The great freedom fighter Frederick Douglass once said, "It's easier to build strong children than it is to repair broken men."

I was a broken man, struggling emotionally for years with how to repair the relationship with my father, whom I'd long since forgiven, but with whom I still didn't have a loving relationship.

Enter Muhammad Ali.

As a child, my fondest memories of the good times with my dad all revolved around watching those historic Ali fights on TV. My dad loved Ali -- not just for his mastery of the sweet science in the ring, but for his courage to be a truthteller.

And I'd never seen a man so willing to speak the truth, no matter the consequences. And so, Ali, the freest Black man I'd ever seen, became my hero, too.

I could never have imagined that I'd ever grow up to meet the champ, interview him many times, hang out with him, and eventually be honored to call him a friend and a brother. But sometimes your life exceeds your dreams.

Muhammad Ali poses with Tavis Smiley's father, Emory. Tavis Smiley

I hosted an event in his honor one night, and decided to surprise my dad by taking him as my guest. I reserved a seat for my dad at the head table, right next to Ali.

I guess you can imagine how this story ends.

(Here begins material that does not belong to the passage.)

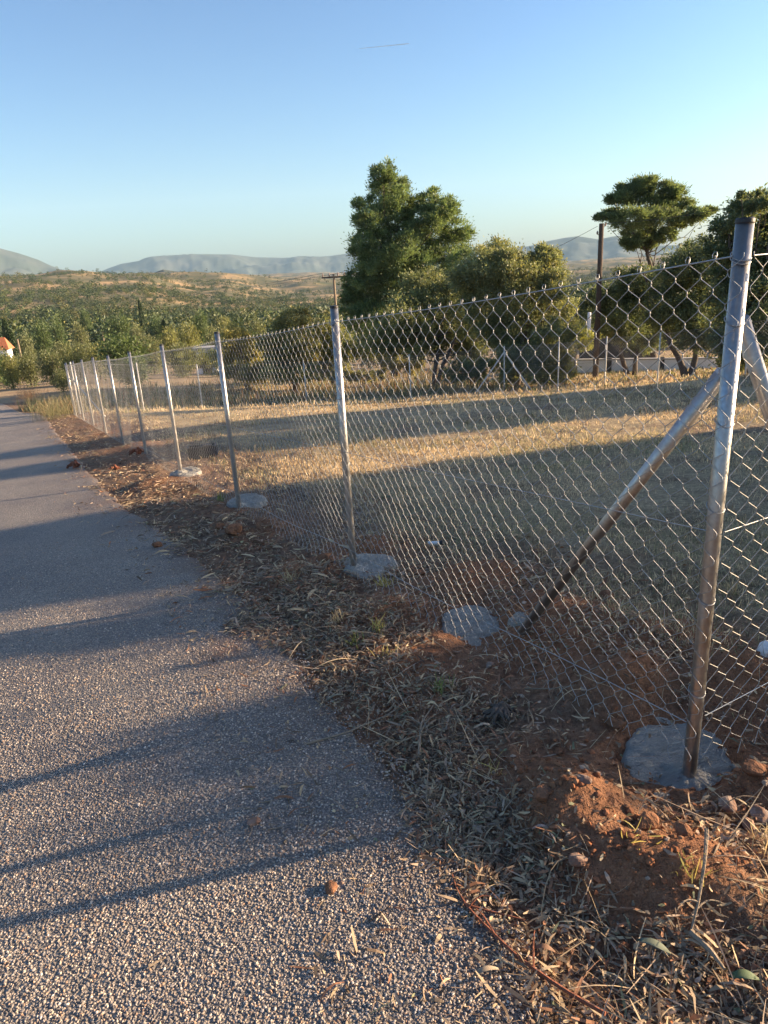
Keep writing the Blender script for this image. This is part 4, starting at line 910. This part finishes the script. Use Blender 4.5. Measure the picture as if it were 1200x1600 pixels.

I've only seen my dad cry twice in his life: once when his father died, and the night he met Muhammad Ali.

Ali was always the people's champ, but his lifetime of giving to others is what he'll be most treasured for. He felt that his love and service to everyday people was the rent he paid for the space he occupied.

And as such, he always made you feel like you were the most important person in the room.

He certainly made my dad feel that way, and every time I saw the champ from that night forward, I gave him a big hug and thanked him profusely for being the healing that helped to repair my relationship with my father.

In a year where we've lost some good ones, the world is especially going to miss The Greatest of All Time.

We all owe Muhammad Ali a debt that we can never repay. I know I do.